I don't know if any book show (as it were) has ever had so many songs.  There are forty separate numbers (and more were dropped along the way in the original production).  The revival featured new arrangements, but most were similar enough to the originals.

So I was a little surprised at how much they re-did a lesser-known number that've I've always liked, "Don't Put It Down." The number is meant to be sung in an exaggerated, mocking style, but the backing is very much mellow guitar riffs that you haven't heard in decades.



For some reason, in the revival, it's countrified.  Perhaps they thought the old version was too dated, but I missed it.

2 Comments:

Anonymous Denver Guy said...

I had every line of Hair memorized growing up. I actually borrowed the record from my school library, and accidentally left it on the heater in my room one night and had to buy a new one for the school, but the warped one was still playable.

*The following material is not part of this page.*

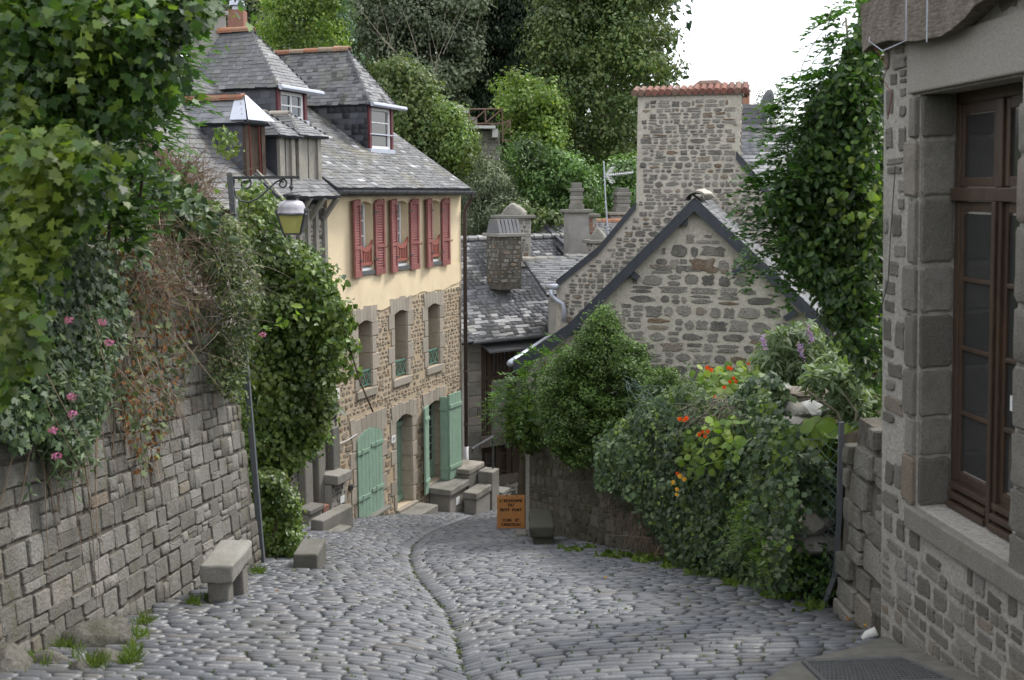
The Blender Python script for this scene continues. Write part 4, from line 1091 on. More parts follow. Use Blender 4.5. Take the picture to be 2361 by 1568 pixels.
# lower windows: cream frames, teal guard rails
for h in LWn:
    a0, a1, z0, z1 = h; wn = part('window', YH, Y.p((a0 + a1) / 2, z0, -.3))
    casement(Y, wn, a0 + .004, a1 - .004, z0 + .02, z1 - .01, -.31, 2, 6, M['cream'], M['glass'], .05, .022)
    rl = part('guard_rail', YH, Y.p((a0 + a1) / 2, z0, -.02)); H = .36
    mb = MB(); mb.bar(Y.p(a0, z0 + .06, -.04), Y.p(a1, z0 + .06, -.04), .025, .025); mb.bar(Y.p(a0, z0 + H, -.04), Y.p(a1, z0 + H, -.04), .035, .03); mb.build('rail', M['green_dk'], rl)
    mb = MB(); k = (a1 - a0) / 3
    for i in range(3):
        p = a0 + k * i
        mb.bar(Y.p(p, z0 + .06, -.04), Y.p(p + k, z0 + H, -.04), .018, .018); mb.bar(Y.p(p + k, z0 + .06, -.035), Y.p(p, z0 + H, -.035), .018, .018)
    o = mb.build('lattice', M['green_dk'], rl); o['kind'] = 'stuff'
# arched plank shutter of the ground floor
a0, a1, z0, z1 = GS; c = (a0 + a1) / 2
sh_ = part('plank_shutter', YH, Y.p(c, z0, 0)); npk = 7
arc = lambda a: z1 + .0 - .16 * min(1, abs((a - c) / ((a1 - a0) / 2))) ** 2
for i in range(npk):
    p, q = a0 + (a1 - a0) * i / npk, a0 + (a1 - a0) * (i + 1) / npk
    mb = MB(); mb.prism([Y.p(p + .003, z0, .0), Y.p(q - .003, z0, .0), Y.p(q - .003, arc(q) - .01, .0), Y.p((p + q) / 2, arc((p + q) / 2) - .01, .0), Y.p(p + .003, arc(p) - .01, .0)], Y.N * .042)
    mb.build('plank', M['green'], sh_)
mb = MB(); Y.box(mb, a0, a1, z0, z1 - .17, -.06, -.012); mb.build('backing', M['green'], sh_)
for zf in (.22, .74):
    for sd in (0, 1):
        zz = z0 + (z1 - z0) * zf + (.0 if sd == 0 else .06)
        mb = MB(); b0, b1 = (a0 - .02, a0 + (a1 - a0) * .46) if sd == 0 else (a0 + (a1 - a0) * .54, a1 + .03)
        Y.box(mb, b0, b1, zz, zz + .07, .043, .062); Y.box(mb, b0 + .15, b0 + .2, zz - .015, zz + .085, .0425, .075); mb.build('strap_hinge', M['green'], sh_)
mb = MB(); mb.prism([Y.p(a0 - .1, z0 - .10, -.1), Y.p(a1 + .16, z0 - .02, -.1), Y.p(a1 + .16, z0 + .03, -.1), Y.p(a0 - .1, z0 - .02, -.1)], Y.N * .26); mb.build('threshold', M['granite'], YH, bev=.015)
# narrow plank door
a0, a1, z0, z1 = GD
dr = part('door', YH, Y.p((a0 + a1) / 2, z0, -.2)); n0 = -.26; ztr = yz(925, 990)
for i in range(4):
    p, q = a0 + (a1 - a0) * i / 4, a0 + (a1 - a0) * (i + 1) / 4
    mb = MB(); Y.box(mb, p + .003, q - .003, z0 + .12, ztr, n0 - .04, n0); mb.build('plank', M['green'], dr)
mb = MB(); Y.box(mb, a0, a1, z0 + .02, z0 + .14, n0 - .03, n0 + .05); mb.build('kick_board', M['green'], dr)
mb = MB(); Y.box(mb, a0, a1, ztr, ztr + .09, n0 - .04, n0 + .07); Y.box(mb, a0, a0 + .05, ztr, z1, n0 - .04, n0 + .01); Y.box(mb, a1 - .06, a1, z0, z1, n0 - .05, n0 + .012); mb.build('frame', M['green'], dr)
mb = MB(); Y.box(mb, a0 + .05, a1 - .06, ztr + .09, z1, n0 - .03, n0 - .02); mb.build('transom_pane', M['glass'], dr)
mb = MB(); mb.tube([Y.p(a0 + .14, z0 + .95, n0), Y.p(a0 + .14, z0 + .95, n0 + .05), Y.p(a0 + .25, z0 + .94, n0 + .06)], .012, 6); mb.build('handle', M['iron'], dr)
mb = MB(); Y.box(mb, a0 + .2, a0 + .36, z0 + 1.25, z0 + 1.37, n0, n0 + .012); mb.build('letter_plate', M['galv'], dr)
mb = MB(); Y.box(mb, a0 - .08, a1 + .1, z0 - .3, z0 - .004, -.3, .10); mb.build('door_step', M['dressed'], YH, bev=.02)
mb = MB(); Y.box(mb, a0 - .22, a0 - .06, z1 - .52, z1 - .36, .002, .022); mb.build('house_number_plate', M['white'], YH)
def text_mesh(txt, size, mat, name, parent, mtx, ext=.004, off=0):
    cu = bpy.data.curves.new(name, 'FONT'); cu.body = txt; cu.size = size; cu.extrude = ext; cu.offset = off; cu.align_x = 'CENTER'; cu.resolution_u = 3
    tmp = bpy.data.objects.new('tmp_text', cu); COL.objects.link(tmp)
    dg = bpy.context.evaluated_depsgraph_get(); me = bpy.data.meshes.new_from_object(tmp.evaluated_get(dg))
    bpy.data.objects.remove(tmp); bpy.data.curves.remove(cu)
    o = link(name, me, parent, mat); o.matrix_basis = mtx
    return o
def fr_mtx(fr, a, z, n):
    X = fr.A if fr.A.cross(fr.U).dot(fr.N) > 0 else -fr.A; p = fr.p(a, z, n)
    return Matrix(((X.x, fr.U.x, fr.N.x, p.x), (X.y, fr.U.y, fr.N.y, p.y), (X.z, fr.U.z, fr.N.z, p.z), (0, 0, 0, 1)))
text_mesh('27', .09, M['letter'], 'house_number', YH, fr_mtx(Y, a0 - .14, z1 - .475, .024), .002)
# glazed door with folded plank shutters
a0, a1, z0, z1 = GG
gd = part('glazed_door', YH, Y.p((a0 + a1) / 2, z0, -.2))
casement(Y, gd, a0 + .01, a1 - .01, z0 + .38, z1 - .02, -.2, 3, 7, M['green'], M['glass'], .06, .012)
mb = MB(); Y.box(mb, a0 + .01, a1 - .01, z0, z0 + .378, -.25, -.2); Y.box(mb, a0 + .08, a1 - .08, z0 + .08, z0 + .3, -.2, -.18); mb.build('lower_panel', M['green'], gd)
def leaf(hx, ang, wd, npl, zlo, zhi, sd, n=.03):
    Ad = (Y.A * sd * math.cos(ang) + Y.N * math.sin(ang)).normalized(); Nd = Vector((0, 0, 1)).cross(Ad); Nd = Nd if Nd.y < 0 else -Nd
    SF = Frame(Y.p(hx, zlo, n), Ad, Nd); pp = part('plank_shutter', YH, SF.p(0, 0))
    for i in range(npl):
        mb = MB(); SF.box(mb, wd * i / npl + .003, wd * (i + 1) / npl - .003, 0, zhi - zlo, -.02, .02); mb.build('plank', M['green'], pp)
    for zf in (.12, .84):
        mb = MB(); SF.box(mb, .0, wd, (zhi - zlo) * zf, (zhi - zlo) * zf + .08, .021, .045); mb.build('ledge', M['green'], pp)
    return SF
leaf(a0 - .0, math.radians(15), .36, 3, z0 - .12, z1 - .04, -1)
hx_ = ys(1013, 1010); leaf(hx_, math.radians(84), .19, 1, z0 - .0, z1 + .05, 1)
Sf2 = leaf(hx_ + .03, math.radians(3), .56, 4, z0 + .0, z1 + .10, 1, .235)
mb = MB(); Y.box(mb, a0 - .1, a1 + .12, z0 - .2, z0 - .004, -.25, .07); mb.build('threshold', M['granite'], YH, bev=.02)
# roof, slates, dormers
ra = math.radians(33); RU = (-Y.N * math.cos(ra) + Vector((0, 0, 1)) * math.sin(ra)); 
e0, e1 = Y.p(-.02, .05, .24), Y.p(YL + .06, .05, .24); rl_ = 3.9
main = [e0, e1, e1 + RU * rl_, e0 + RU * rl_]
bk = -Y.N * 6.6
mb = MB(); roof_slab(mb, main, .07); roof_slab(mb, [e0 + RU * rl_, e1 + RU * rl_, Y.p(YL + .06, .05, -6.4), Y.p(-.02, .05, -6.4)], .07); mb.build('roof', M['barge'], YH)
mb = MB(); mb.prism([Y.p(YL - .02, -.05, -.5), Y.p(YL - .02, -.05, -5), Y.p(YL - .02, .05, -6), e1 + RU * rl_ - Y.A * .08 - Vector((0, 0, .12)), Y.p(YL - .02, -.1, 0)], -Y.A * .3); mb.build('gable', M['greyrender'], YH)
pc = Pieces(T_SLT); slates(pc, main, .2, .105, .014); pc.finish('slate', YH, M['slate_moss'], 300)
rn = RU.cross(Y.A).normalized()
Q = hit(882, 352, e0, rn); kq = (Q - Y.O).dot(Y.N)
DF = lambda u, v: (hit(u, v, Y.p(0, 0, kq), Y.N) - Y.O)
s0_, s1_ = DF(851, 300).dot(Y.A), DF(905, 300).dot(Y.A); zb_, ze_ = DF(880, 350).z, DF(880, 243).z; cs = (s0_ + s1_) / 2
apx = hit(800, 113, Y.p(cs, 0), Y.A) - Y.O
dormer(YH, Y, s0_, s1_, kq, zb_ + .0, ze_, apx.z, kq - apx.dot(Y.N), (kq - apx.dot(Y.N)) + 2.6, .10, M['slate'], M['white'], M['glass'], 1, 3, M['tile'], M['blind'], rail=True, gut=True, zsill=zb_ + .06)
s0b, s1b = DF(640, 240).dot(Y.A), DF(706, 240).dot(Y.A); zeb = DF(675, 205).z; cs = (s0b + s1b) / 2
apx = hit(577, 68, Y.p(cs, 0), Y.A) - Y.O
dormer(YH, Y, s0b, s1b, kq, DF(672, 300).z, zeb, apx.z, kq - apx.dot(Y.N), (kq - apx.dot(Y.N)) + 1.1, .10, M['slate'], M['white'], M['glass_blue'], 2, 2, M['tile'], gut=True, zsill=DF(672, 275).z)
mb = MB(); c_ = at(548, 52, 23.5); mb.cbox(c_, .34, .34, .5); mb.build('chimney_stack', M['brick'], YH); mb = MB(); mb.lathe(c_ + Vector((0, 0, .25)), [(.1, 0), (.1, .08), (.17, .1), (.15, .2), (.02, .24)], 10); mb.build('chimney_cowl', M['zinc'], YH)
# gutter and downpipe
mb = MB(); gp0, gp1 = Y.p(.0, .0, .30), Y.p(YL + .10, -.02, .30); n_ = 8; V = []
for p in (gp0, gp1):
    for j in range(n_ + 1):
        an = math.pi + math.pi * j / n_; V.append(p + Y.N * math.cos(an) * .075 + Vector((0, 0, math.sin(an) * .085 + .02)))
mb.add(V, [(j, j + 1, n_ + 2 + j, n_ + 1 + j) for j in range(n_)] + [tuple(range(n_ + 1)), tuple(range(2 * n_ + 1, n_, -1))]); g_ = mb.build('gutter', M['gutter'], YH)
for i in range(13):
    p = gp0.lerp(gp1, (i + .5) / 13); mb = MB(); mb.tube([p + Y.N * math.cos(math.pi + math.pi * j / 6) * .08 + Vector((0, 0, math.sin(math.pi + math.pi * j / 6) * .09 + .02)) for j in range(7)], .008, 4); mb.build('gutter_bracket', M['gutter'], YH)
mb = MB(); Y.box(mb, 0, YL, -.10, -.015, 0.0, .16); mb.build('eaves_board', M['gutter'], YH)
dp = lambda z, n=.07, a=.07: Y.p(YL + a, z, n)
mb = MB(); mb.tube([Y.p(YL + .05, -.06, .28), Y.p(YL + .06, -.16, .26), Y.p(YL + .07, -.38, .10), dp(-.5), dp(yz(1066, 1035))], .048, 8); mb.build('downpipe', M['pipe_brown'], YH, True)
mb = MB(); mb.tube([dp(yz(1066, 1030)), dp(yz(1066, 1130))], .055, 8); mb.build('lower_downpipe', M['pipe_white'], YH, True)
for z in (-1.3, -2.9, -4.3, -5.6): 
    mb = MB(); mb.lathe(dp(z), [(.058, -.03), (.062, 0), (.058, .03)], 8); mb.build('pipe_collar', M['pipe_brown'], YH)
mb = MB(); mb.tube([Y.p(YL - .12, yz(1050, 690), .02), Y.p(YL - .10, -5.0, .03), Y.p(YL - .08, -6.6, .03)], .009, 5); mb.build('cable', M['iron'], YH)
mb = MB(); mb.tube([Y.p(.05, yz(772, 880), .05), Y.p(.04, yz(773, 1060), .05), Y.p(.05, yz(774, 1190), .05)], .02, 6); mb.build('drain_cable', M['galv'], YH)
mb = MB(); mb.tube([Y.p(.1, yz(785, 1020), .03), Y.p(.5, yz(805, 1012), .03), Y.p(GS[0], yz(822, 1000), .03)], .010, 5); mb.build('white_cable', M['pipe_white'], YH)
mb = MB(); Y.box(mb, .02, .16, yz(775, 918), yz(775, 895), .02, .08); mb.build('meter_box', M['white'], YH)
mb = MB(); Y.box(mb, .06, .24, yz(779, 1160), yz(779, 1118), .02, .04); mb.build('notice_panel', M['white'], YH)
mb = MB(); Y.box(mb, .09, .21, yz(779, 1143), yz(779, 1133), .0405, .044); Y.box(mb, .09, .21, yz(779, 1154), yz(779, 1150), .0405, .044); o = mb.build('notice_print', M['glass_blue'], YH); o['kind'] = 'stuff'
mb = MB(); mb.lathe(Y.p(.55, yz(800, 1126), .03), [(.05, -.05), (.05, .05)], 8); mb.build('iron_ring', M['iron'], YH)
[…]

You link for the original track isn't working, but I recall it being sort of a morose country ballad. I always thought the song was supposed to reflect a true patriotic sentiment America, and a protest that "just because I look different, you think I'm subversive" [but I'm not].

Giving it a country pop sound makes me think this interpretation is ironic - a way to mock patriotic sentiment. But maybe I'm reading too much into it - or maybe I didn't read enough into it when I was a kid.

8:37 AM, March 31, 2011  
Blogger LAGuy said...

It's weird the music isn't working, since all the other stuff from the album on YouTube still is.

I'm not sure how we're supposed to take the original song, though it's odd enough that it's hard to believe it should be taken in a straightforward way. I might add that in the show, the hippies play around with the flag, which is no big deal today, but was pretty shocking to some back then.